U.S. Court of Appeals for the Fifth Circuit, 2004

United States v. Tampico

United States v. Tampico
U.S. Court of Appeals for the Fifth Circuit · Decided August 3, 2004 · Davis, Garza, Prado
105 F. App'x 593

United States v. Tampico

Opinion

PER CURIAM: *

Jonathan M. Tampico appeals from the district court’s judgment resentencing him after remand to consider the impact of Ashcroft v. Free Speech Coalition, 535 U.S. 234, 122 S.Ct. 1389, 152 L.Ed.2d 403 (2002). The district court re-examined the evidence in Tampico’s case and determined that it was sufficient to support his eonvic *594 tion even in light of Free Speech Coalition and resentenced Tampico to the same term of imprisonment originally imposed. Tampico argues that the district court erred in concluding that he was only entitled to be resentenced after the reversal of the judgment by the Supreme Court and that the district court misinterpreted this court’s remand language. We conclude that the Supreme Court’s remand for further consideration in light of Free Speech Coalition did not invalidate Tampico’s conviction and sentence, and the district court did not misapply our mandate on remand by re-examining the evidence. See United States v. Slanina, 313 F.3d 891, 892 (5th Cir. 2002).

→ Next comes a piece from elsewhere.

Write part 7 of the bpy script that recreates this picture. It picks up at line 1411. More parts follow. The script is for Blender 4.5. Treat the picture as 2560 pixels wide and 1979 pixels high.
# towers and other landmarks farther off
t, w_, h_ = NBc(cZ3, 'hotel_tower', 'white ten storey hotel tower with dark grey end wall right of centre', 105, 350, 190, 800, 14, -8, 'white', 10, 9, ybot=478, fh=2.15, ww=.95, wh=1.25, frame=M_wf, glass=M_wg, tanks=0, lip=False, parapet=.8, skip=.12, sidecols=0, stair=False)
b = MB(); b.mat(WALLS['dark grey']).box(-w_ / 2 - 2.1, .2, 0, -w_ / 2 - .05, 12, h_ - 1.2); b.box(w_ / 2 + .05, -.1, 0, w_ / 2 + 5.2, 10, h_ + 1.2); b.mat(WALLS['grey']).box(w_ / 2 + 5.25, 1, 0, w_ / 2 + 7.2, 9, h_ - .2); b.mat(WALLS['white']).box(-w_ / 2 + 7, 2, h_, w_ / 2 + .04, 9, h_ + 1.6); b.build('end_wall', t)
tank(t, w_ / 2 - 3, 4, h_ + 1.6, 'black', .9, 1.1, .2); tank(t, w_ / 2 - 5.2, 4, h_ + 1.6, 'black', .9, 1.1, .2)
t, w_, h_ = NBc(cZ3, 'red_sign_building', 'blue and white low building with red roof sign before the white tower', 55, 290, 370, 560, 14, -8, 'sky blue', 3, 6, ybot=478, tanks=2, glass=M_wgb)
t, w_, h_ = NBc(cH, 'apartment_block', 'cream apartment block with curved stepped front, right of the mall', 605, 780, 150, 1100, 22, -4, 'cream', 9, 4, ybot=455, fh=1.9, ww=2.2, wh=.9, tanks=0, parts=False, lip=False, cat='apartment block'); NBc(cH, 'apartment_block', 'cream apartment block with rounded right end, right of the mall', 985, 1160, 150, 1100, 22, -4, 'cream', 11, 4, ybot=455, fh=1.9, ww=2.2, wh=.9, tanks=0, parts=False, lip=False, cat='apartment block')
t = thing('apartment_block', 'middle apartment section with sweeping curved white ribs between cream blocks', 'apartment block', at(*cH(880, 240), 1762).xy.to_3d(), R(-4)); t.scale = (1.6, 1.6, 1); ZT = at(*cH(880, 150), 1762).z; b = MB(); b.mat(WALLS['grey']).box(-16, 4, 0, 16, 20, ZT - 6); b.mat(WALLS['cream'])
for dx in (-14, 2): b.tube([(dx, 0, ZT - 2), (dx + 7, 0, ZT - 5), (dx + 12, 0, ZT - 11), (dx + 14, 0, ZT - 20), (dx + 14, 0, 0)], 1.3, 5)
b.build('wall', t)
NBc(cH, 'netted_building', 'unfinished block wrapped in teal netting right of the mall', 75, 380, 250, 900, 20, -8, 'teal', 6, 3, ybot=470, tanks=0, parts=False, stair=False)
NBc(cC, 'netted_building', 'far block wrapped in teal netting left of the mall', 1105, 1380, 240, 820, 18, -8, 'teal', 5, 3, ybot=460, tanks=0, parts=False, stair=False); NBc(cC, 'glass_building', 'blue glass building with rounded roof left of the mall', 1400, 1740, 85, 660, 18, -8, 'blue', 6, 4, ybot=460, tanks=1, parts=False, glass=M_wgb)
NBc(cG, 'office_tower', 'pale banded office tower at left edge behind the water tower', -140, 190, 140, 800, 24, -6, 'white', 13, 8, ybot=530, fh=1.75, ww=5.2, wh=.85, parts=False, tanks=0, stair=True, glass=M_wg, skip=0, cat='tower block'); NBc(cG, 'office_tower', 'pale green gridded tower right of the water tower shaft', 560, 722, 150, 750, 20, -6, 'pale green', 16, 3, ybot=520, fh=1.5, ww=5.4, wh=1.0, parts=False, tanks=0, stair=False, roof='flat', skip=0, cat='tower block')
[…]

Tampico also argues for the first time on appeal that the district court failed to give him an opportunity to allocute at the resentencing hearing, and that such error requires automatic reversal. We recently concluded that unobjected-to errors resulting from a denial of the right to allocution under Fed.R.Crim.P. 32 are subject to plain error review. United States v. Reyna, 358 F.3d 344 (5th Cir. 2004)(en banc), 358 F.3d 344, 2004 WL 113479 at *5, pet. for cert. filed, — U.S.-, 124 S.Ct. 2390, 158 L.Ed.2d 966 (2004)(No. 03-8903). We decline to exercise our discretion under plain error review because we conclude that the alleged error did not seriously affect the fairness, integrity, or public reputation of the judicial proceedings. Id. at 353-354; see United States v. Olano, 507 U.S. 725, 732, 113 S.Ct. 1770, 123 L.Ed.2d 508 (1993).

AFFIRMED.

*

Pursuant to 5th Cir. R. 47.5, the court has determined that this opinion should not be published and is not precedent except under the limited circumstances set forth in 5th Cir. R. 47.5.4.